▶ _THE TASK_: Nothing outside the lines from the one containing "Recreate this scene" through the one containing "PI = math.pi" should be copied, and no pictures either. Copy those lines exactly.

====== INPUT RECORDS

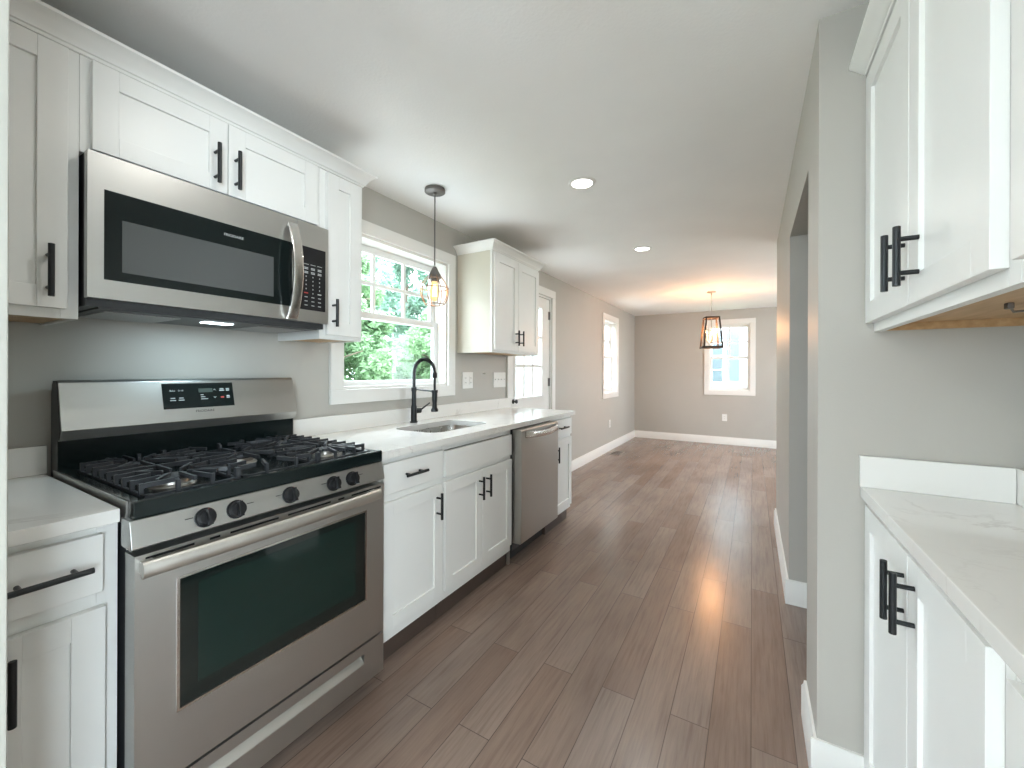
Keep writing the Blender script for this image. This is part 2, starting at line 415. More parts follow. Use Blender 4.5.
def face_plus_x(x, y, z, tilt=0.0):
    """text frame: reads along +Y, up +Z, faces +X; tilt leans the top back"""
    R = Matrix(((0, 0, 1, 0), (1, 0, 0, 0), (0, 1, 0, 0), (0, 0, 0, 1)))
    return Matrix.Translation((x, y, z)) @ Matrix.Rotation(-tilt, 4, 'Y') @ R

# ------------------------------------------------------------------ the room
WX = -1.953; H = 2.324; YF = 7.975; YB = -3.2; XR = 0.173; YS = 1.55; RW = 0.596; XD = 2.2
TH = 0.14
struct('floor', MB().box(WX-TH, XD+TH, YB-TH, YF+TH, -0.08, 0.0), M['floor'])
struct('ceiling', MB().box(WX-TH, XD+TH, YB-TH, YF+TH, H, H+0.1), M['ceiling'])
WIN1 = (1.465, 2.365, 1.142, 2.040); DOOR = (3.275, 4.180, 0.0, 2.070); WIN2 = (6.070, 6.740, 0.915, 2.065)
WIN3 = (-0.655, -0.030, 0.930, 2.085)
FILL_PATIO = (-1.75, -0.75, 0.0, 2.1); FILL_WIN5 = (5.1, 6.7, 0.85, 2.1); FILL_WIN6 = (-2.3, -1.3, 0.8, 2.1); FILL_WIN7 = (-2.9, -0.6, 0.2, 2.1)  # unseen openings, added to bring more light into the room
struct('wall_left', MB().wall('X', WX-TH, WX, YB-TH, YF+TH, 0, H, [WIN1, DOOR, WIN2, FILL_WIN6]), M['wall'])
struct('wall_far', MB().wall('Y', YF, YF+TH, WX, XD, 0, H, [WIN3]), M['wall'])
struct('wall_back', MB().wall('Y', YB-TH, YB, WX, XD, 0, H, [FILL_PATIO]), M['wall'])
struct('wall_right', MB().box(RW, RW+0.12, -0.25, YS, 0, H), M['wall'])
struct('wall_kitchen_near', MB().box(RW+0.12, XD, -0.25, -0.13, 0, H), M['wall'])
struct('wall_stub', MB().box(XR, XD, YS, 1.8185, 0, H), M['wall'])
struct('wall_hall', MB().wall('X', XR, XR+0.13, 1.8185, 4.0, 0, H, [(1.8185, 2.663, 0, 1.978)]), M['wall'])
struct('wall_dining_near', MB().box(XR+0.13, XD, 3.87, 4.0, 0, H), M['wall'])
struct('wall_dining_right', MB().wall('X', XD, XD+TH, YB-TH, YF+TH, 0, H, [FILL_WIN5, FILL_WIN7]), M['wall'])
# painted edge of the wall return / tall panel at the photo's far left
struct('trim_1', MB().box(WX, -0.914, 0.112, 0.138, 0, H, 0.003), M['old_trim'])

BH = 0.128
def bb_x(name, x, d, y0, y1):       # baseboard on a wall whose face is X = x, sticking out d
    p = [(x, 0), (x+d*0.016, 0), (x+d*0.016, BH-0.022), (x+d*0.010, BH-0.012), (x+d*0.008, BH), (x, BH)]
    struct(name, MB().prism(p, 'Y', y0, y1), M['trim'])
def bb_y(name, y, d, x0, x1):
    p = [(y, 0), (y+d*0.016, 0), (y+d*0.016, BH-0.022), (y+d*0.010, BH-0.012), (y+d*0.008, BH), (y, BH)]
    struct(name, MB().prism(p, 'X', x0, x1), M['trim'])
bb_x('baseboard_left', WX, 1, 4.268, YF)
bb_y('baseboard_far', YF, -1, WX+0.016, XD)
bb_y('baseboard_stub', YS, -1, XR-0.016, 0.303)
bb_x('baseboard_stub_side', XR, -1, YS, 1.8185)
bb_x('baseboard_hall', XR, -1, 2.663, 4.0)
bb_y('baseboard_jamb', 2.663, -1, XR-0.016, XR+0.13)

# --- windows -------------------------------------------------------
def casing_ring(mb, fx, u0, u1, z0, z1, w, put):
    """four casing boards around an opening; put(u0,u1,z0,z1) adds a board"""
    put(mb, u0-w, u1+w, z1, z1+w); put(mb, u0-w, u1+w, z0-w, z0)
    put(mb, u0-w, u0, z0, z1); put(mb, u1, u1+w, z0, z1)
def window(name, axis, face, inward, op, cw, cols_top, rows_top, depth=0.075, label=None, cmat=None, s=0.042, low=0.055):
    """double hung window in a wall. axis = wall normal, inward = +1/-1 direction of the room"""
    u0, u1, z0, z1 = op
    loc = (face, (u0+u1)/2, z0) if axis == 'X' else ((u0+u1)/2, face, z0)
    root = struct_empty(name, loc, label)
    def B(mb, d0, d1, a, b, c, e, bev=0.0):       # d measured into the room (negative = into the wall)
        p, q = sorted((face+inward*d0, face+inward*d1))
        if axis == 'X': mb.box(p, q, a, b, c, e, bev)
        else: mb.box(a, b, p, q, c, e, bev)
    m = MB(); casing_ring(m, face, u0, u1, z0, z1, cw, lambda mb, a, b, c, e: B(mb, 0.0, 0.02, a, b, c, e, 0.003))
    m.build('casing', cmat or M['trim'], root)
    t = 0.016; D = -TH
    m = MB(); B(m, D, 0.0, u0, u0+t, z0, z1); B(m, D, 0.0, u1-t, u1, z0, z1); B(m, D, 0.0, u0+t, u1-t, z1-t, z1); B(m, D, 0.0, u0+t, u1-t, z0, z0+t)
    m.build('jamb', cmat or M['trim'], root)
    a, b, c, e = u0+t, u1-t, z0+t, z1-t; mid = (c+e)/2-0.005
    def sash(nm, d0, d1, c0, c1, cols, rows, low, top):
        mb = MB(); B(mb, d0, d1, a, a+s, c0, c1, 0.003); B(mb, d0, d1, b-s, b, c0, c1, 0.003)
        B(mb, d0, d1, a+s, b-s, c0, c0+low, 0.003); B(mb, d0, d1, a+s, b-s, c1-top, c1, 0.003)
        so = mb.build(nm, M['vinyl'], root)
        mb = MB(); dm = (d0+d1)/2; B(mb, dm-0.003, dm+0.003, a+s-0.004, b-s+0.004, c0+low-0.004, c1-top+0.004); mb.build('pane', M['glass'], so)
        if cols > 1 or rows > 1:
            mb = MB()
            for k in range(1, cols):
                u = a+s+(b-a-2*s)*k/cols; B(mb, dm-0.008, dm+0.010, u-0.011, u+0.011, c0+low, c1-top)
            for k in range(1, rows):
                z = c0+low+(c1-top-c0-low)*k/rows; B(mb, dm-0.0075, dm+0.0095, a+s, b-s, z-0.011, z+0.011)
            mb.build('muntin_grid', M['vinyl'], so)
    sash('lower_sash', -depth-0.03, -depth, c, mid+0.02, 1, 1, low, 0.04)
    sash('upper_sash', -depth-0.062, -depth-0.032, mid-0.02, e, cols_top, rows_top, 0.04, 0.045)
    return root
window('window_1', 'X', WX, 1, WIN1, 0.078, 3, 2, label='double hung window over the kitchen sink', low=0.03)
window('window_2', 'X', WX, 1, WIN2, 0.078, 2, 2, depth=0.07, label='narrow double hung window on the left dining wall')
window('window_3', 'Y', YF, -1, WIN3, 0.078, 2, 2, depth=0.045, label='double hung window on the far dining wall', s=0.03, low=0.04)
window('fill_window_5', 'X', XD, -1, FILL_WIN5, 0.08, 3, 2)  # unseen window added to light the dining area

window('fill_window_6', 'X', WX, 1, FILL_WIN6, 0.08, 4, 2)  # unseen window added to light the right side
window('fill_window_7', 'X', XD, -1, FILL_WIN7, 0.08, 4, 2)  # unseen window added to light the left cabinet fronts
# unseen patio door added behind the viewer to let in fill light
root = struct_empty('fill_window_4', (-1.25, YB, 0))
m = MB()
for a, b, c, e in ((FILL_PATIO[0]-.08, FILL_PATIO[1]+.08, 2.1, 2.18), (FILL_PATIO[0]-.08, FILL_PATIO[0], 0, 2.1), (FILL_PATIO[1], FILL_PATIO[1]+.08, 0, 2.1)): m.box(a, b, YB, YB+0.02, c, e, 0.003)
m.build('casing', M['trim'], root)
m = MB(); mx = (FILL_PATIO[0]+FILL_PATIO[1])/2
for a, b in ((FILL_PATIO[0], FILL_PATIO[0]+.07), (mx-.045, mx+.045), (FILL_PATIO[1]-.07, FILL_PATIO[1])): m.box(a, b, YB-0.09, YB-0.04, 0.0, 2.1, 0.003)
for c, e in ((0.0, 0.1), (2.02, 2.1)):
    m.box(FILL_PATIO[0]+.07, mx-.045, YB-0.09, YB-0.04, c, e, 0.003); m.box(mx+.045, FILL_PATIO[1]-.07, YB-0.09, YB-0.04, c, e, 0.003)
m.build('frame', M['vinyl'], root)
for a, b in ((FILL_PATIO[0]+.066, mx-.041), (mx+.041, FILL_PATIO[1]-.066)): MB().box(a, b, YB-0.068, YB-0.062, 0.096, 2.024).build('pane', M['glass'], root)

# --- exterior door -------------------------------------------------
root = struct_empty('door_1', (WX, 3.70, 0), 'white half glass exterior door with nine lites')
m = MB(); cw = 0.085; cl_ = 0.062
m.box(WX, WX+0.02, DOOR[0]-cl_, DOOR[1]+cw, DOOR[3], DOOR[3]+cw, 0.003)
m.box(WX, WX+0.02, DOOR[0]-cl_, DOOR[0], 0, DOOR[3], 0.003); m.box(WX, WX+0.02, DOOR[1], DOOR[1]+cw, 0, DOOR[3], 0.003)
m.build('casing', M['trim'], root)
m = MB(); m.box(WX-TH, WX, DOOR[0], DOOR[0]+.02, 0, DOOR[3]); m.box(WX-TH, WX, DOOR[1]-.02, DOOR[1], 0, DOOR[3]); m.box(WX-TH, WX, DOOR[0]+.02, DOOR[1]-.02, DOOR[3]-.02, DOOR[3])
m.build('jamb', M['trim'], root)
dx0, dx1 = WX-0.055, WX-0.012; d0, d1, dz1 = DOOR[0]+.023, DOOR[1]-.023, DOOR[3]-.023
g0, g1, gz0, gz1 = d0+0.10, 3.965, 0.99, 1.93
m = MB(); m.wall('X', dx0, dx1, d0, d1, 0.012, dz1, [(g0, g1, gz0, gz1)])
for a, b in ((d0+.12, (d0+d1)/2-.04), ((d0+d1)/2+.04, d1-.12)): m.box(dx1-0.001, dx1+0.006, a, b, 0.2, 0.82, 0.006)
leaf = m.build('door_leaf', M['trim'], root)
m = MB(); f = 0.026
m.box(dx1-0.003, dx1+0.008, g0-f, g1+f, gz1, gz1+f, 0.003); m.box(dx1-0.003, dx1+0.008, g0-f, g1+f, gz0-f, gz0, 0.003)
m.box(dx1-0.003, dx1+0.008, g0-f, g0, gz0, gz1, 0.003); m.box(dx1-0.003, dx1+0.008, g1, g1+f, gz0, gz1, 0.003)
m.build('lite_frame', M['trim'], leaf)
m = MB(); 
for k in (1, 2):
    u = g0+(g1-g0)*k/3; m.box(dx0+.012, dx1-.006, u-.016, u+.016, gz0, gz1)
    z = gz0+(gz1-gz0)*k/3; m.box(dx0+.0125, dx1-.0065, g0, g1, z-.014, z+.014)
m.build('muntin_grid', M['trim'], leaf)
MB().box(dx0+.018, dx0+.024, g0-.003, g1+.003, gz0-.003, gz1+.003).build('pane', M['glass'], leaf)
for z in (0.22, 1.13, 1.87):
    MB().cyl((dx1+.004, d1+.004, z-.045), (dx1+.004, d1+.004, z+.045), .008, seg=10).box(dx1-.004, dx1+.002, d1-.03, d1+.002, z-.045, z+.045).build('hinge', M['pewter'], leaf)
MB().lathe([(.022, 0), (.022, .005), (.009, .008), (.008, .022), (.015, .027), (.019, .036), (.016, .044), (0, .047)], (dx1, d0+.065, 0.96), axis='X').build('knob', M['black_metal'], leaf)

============
====== INPUT RECORDS

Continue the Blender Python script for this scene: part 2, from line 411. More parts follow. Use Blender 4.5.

============
====== INPUT RECORDS

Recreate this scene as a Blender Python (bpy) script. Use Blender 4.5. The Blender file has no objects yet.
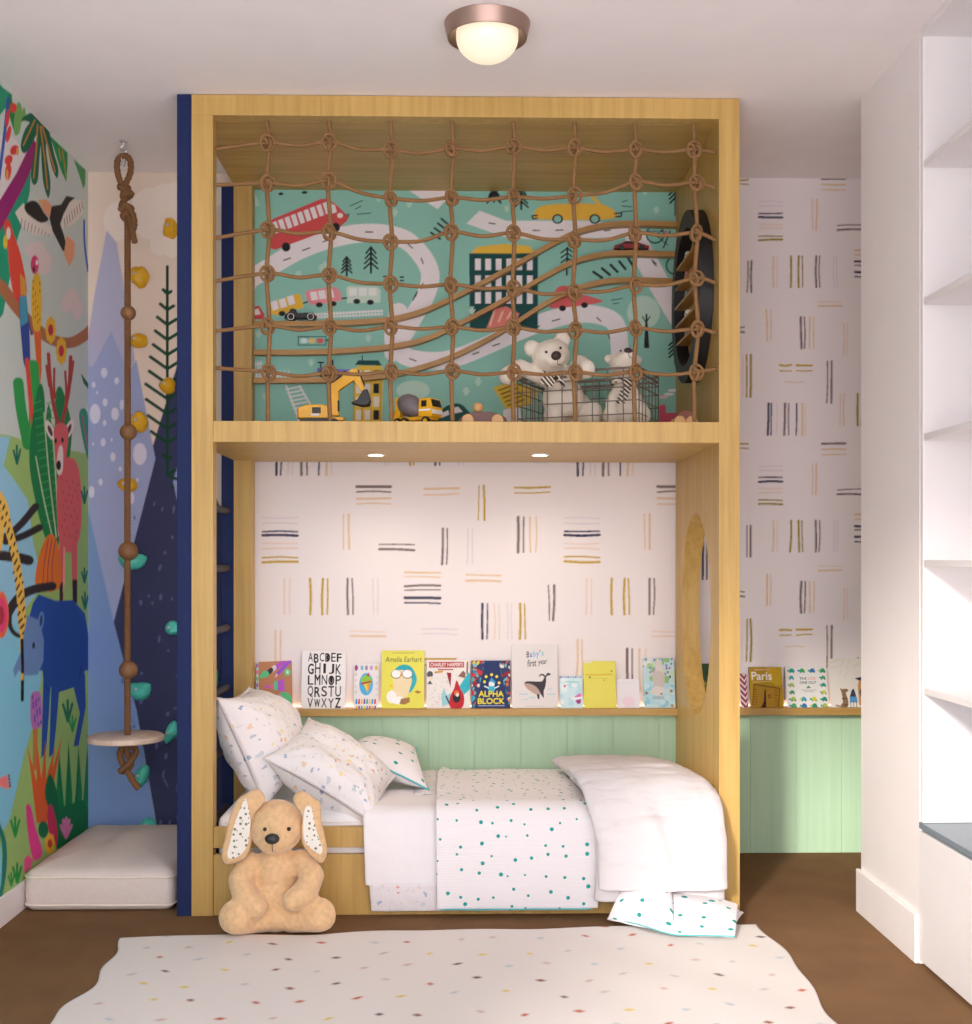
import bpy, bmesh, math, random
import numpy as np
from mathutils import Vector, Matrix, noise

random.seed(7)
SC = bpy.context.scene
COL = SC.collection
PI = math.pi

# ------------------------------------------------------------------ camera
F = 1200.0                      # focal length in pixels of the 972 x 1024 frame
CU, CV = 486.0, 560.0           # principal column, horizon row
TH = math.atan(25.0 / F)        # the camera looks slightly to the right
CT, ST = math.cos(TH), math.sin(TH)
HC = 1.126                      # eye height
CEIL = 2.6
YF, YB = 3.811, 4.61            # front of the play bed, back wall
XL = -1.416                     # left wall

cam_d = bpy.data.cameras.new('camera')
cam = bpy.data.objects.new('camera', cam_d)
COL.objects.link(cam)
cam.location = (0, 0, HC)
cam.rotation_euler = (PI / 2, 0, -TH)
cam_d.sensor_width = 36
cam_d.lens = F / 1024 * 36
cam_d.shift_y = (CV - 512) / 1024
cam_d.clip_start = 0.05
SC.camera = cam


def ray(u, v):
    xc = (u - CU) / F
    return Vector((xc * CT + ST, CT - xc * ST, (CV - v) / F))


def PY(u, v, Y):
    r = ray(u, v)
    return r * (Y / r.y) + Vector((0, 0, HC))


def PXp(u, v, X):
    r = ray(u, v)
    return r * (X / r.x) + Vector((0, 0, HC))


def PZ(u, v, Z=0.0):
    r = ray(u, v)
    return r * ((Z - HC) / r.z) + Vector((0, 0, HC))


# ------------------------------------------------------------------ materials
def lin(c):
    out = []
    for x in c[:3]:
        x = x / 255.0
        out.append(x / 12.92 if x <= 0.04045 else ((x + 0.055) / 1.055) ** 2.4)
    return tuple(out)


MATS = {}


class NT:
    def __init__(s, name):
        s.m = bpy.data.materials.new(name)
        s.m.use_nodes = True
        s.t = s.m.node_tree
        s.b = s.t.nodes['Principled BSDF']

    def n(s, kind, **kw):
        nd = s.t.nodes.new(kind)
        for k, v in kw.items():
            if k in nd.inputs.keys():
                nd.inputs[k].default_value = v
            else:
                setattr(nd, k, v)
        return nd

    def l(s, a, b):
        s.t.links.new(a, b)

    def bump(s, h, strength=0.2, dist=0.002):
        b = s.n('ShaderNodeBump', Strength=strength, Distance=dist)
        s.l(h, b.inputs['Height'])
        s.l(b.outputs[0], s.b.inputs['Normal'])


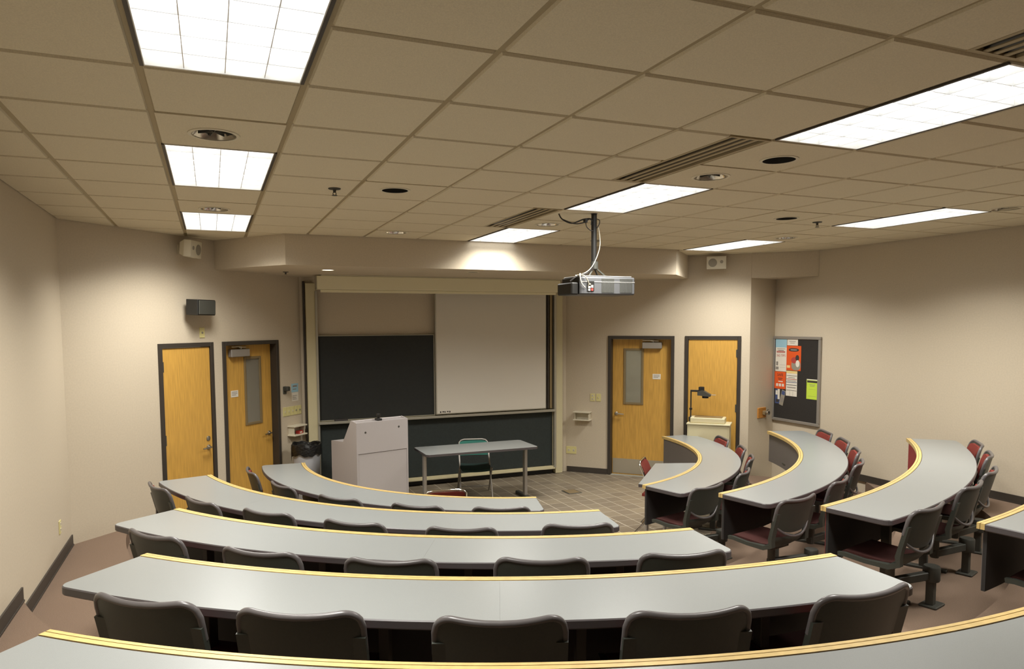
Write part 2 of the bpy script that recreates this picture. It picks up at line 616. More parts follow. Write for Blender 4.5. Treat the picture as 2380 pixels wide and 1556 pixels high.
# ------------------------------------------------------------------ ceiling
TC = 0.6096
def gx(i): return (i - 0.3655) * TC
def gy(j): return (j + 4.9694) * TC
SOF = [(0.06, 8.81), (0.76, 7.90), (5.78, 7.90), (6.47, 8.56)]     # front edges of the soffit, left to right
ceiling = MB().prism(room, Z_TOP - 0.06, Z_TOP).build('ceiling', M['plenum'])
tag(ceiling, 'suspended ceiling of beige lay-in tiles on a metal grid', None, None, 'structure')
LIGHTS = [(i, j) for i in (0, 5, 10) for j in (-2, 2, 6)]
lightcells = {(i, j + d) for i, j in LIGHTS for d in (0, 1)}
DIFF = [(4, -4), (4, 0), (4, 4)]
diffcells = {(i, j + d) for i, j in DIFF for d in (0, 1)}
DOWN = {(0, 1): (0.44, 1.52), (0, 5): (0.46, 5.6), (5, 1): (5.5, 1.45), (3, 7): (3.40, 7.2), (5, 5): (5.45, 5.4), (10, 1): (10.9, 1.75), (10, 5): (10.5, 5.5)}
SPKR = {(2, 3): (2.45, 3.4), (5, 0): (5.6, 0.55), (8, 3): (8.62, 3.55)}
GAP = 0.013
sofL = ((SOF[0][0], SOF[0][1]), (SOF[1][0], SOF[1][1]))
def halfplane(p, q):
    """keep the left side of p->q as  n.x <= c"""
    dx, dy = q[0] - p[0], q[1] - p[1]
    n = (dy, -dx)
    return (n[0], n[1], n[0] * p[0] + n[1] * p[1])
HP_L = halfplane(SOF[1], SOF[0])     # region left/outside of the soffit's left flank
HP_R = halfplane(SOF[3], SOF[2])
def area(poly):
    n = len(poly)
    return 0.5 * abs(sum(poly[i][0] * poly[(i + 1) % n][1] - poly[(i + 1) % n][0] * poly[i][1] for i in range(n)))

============

▶ _CORRECT RESULT_:
Recreate this scene as a Blender Python (bpy) script. Use Blender 4.5. The Blender file has no objects yet.
import bpy, bmesh, math, random
import numpy as np
from mathutils import Vector, Matrix, noise

random.seed(7)
SC = bpy.context.scene
COL = SC.collection
PI = math.pi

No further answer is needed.